Se il percorso della Pixar si intreccia infatti con lo sviluppo culturale e tecnologico degli Stati Uniti, le immagini che la casa di produzione ha creato nel corso degli anni, la sua personale mitologia, sono non un semplice riflesso del complesso insieme di influenze che hanno dato vita all’immaginario contemporaneo, ma si configurano come straordinarie creazioni di immagini.

Una seconda linea del testo di Uva è quindi tesa a rintracciare le caratteristiche che hanno fatto della Pixar una casa di produzione unica, che ha profondamente trasformato l’idea e la pratica dell’animazione, o meglio, del cinema tout court, riprendendone al tempo stesso la tradizione, le origini, quello stupore iniziale che accompagnava le prime proiezioni cinematografiche.

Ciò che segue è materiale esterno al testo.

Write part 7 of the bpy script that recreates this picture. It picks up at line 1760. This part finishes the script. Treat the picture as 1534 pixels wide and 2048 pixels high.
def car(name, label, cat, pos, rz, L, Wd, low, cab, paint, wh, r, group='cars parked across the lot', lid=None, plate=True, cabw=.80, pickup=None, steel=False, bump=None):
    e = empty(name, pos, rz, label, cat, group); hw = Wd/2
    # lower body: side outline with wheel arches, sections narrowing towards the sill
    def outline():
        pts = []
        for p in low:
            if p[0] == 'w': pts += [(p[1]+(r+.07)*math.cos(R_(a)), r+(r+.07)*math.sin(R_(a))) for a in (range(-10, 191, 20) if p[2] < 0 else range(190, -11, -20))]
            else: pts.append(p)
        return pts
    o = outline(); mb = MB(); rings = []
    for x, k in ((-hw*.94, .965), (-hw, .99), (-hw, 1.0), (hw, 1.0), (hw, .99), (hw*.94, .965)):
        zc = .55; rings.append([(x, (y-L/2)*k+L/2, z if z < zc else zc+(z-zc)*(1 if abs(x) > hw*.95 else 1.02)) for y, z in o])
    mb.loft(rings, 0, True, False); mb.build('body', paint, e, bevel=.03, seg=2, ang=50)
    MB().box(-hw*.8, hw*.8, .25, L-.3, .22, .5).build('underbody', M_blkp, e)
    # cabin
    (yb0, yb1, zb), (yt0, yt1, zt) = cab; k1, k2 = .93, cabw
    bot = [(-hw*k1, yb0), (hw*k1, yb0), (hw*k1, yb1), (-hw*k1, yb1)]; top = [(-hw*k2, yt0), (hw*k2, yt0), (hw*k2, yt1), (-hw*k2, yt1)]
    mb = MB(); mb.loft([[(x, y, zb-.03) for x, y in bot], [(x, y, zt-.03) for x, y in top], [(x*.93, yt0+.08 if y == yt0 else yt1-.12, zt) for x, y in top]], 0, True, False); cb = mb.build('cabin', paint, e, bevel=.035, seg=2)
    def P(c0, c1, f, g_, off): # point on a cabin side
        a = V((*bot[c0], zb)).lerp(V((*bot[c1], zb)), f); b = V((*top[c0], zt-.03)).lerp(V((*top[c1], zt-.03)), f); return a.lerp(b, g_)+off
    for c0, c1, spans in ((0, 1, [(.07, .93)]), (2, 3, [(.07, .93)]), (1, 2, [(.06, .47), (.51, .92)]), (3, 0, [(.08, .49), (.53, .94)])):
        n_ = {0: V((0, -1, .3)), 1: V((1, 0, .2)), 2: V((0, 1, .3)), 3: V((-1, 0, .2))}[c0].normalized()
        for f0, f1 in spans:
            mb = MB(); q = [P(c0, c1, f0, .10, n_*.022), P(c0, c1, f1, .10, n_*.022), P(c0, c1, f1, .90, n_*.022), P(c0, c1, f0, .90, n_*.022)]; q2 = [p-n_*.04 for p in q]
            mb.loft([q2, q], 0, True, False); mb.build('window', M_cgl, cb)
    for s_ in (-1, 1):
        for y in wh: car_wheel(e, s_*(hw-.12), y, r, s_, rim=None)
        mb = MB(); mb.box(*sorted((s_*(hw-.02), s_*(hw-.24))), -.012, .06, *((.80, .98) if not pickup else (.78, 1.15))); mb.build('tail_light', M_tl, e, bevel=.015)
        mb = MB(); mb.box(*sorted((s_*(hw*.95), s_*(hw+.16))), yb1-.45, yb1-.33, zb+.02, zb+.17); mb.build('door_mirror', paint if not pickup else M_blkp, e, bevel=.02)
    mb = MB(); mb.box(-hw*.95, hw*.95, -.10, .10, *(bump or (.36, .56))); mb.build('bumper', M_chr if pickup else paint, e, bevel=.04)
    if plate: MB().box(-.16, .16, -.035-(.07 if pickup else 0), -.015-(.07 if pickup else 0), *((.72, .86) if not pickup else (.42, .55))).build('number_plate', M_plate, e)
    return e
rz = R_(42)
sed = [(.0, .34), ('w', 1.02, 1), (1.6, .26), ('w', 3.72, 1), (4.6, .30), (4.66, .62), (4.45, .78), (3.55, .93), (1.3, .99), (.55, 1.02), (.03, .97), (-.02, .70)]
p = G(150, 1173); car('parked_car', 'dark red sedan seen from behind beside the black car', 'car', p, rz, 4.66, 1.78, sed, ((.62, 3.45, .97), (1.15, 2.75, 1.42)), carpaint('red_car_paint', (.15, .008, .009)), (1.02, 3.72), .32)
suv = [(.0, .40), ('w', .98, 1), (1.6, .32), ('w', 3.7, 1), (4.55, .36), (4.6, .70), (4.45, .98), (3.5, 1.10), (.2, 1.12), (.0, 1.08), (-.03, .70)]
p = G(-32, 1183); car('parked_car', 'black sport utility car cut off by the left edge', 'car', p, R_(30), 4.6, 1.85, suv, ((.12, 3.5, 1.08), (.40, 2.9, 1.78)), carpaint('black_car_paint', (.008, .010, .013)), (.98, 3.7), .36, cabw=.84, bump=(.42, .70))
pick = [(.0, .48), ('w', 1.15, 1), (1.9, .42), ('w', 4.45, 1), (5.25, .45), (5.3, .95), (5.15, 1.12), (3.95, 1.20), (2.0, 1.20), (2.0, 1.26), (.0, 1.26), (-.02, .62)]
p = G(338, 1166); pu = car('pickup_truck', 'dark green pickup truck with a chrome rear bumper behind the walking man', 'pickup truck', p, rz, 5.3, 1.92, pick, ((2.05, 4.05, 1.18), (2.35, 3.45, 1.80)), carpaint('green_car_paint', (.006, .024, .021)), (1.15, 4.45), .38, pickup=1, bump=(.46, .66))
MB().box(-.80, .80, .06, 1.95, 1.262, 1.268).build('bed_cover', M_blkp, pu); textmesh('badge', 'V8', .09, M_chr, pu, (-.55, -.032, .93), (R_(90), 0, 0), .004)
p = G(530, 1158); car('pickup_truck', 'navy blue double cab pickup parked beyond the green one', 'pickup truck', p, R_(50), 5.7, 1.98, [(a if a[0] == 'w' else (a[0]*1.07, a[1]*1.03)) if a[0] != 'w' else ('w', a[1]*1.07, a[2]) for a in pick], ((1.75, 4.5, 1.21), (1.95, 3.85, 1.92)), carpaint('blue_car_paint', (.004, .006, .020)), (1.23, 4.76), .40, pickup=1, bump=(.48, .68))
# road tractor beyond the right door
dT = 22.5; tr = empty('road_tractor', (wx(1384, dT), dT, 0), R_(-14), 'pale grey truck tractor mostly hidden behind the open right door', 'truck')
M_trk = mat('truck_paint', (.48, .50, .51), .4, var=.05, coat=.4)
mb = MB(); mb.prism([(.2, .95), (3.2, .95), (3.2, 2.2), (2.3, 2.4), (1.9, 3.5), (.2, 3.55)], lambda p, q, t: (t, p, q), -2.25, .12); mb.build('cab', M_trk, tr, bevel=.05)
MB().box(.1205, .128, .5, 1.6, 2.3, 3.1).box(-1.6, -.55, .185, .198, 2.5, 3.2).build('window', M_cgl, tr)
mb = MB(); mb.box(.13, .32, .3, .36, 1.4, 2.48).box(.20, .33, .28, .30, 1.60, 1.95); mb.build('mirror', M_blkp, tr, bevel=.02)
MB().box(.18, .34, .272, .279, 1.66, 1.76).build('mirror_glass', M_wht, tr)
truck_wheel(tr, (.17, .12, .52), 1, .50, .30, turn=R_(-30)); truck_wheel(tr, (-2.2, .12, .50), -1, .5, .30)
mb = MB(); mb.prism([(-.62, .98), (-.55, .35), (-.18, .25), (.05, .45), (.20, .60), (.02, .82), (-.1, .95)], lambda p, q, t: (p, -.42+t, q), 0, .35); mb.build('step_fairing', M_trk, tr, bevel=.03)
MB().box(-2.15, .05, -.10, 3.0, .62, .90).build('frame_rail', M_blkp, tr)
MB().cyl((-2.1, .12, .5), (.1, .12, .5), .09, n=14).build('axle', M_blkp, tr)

Animazione come quintessenza del cinema e al tempo stesso come sua nuova potenzialità, grazie alla continua evoluzione tecnologica che film dopo film Lasseter e soci infondono nelle loro creazioni.

Nel percorso di Uva, la Pixar diventa l’emblema di una fusione perfetta tra industria e libertà dell’immaginazione, aspirazione alla libertà e interpretazione di un mondo sempre più complesso e caotico.

Come la Apple Corps, la multinazionale fondata dai Beatles negli anni settanta – si veda il film di Ben Lewis The Beatles, Hippies and Hells Angels (2017) per conoscere la storia di una company rivoluzionaria e contraddittoria come quella creata da Paul MacCartney e John Lennon nel 1967 –, o come la factory di Andy Warhol o ancora come la Apple Computers di Steve Jobs, la Pixar fonde attitudine imprenditoriale e sogno libertario, attenzione alla tecnologia e potenza immaginativa. Film come la saga di Toy Story, Up! Gli incredibili, Cars, Wall.E, se da una parte attingono a piene mani dalla tradizione narrativa del grande cinema americano, dal Western alla Science Fiction, dall’horror al fantasy, dall’altra ridisegnano i confini della narrazione trasformando i codici rappresentativi e valoriali più tradizionali. Gli oggetti si animano, prendono vita, costruiscono nuove collettività (la comunità dei giocattoli di Toy Story), scoprono le loro differenze e fanno della marginalità (Up!) o dell’handicap un punto di forza (Alla ricerca di Nemo e Alla ricerca di Dory), riprendono e stravolgono l’epica del viaggio, ridisegnano i confini della comunità e della famiglia. Costruiscono cioè un nuovo immaginario riprendendo e ribaltando a volte l’epica narrativa del grande cinema mainstream.

Questi fili intrecciati, tra analisi delle forme e dei corpi mutanti dell’animazione, tra cultura e controcultura americana, tra mitologia e culto ipertecnologico costituiscono la dinamica interna del libro di Christian Uva, che dunque persegue l’obiettivo di tracciare una mappa critica delle forme dell’immagine contemporanea, mostrandone al contempo la profonda dimensione cinematografica. Perché lungo tutto il testo scorre potente la consapevolezza che queste immagini, così immediate e complesse al tempo stesso, infantili ed adulte, sono e rimangono un territorio del cinema, al tempo stesso nuovo e ancorato al suo passato, come il fascino del fuoco e la sua potenza perturbante.

Riferimenti  bibliografici
W. Benjamin, L’opera d’arte nell’epoca della sua riproducibilità tecnica, Einaudi, Torino 2000.
C. Uva, Il sistema Pixar, Il Mulino, Bologna 2017.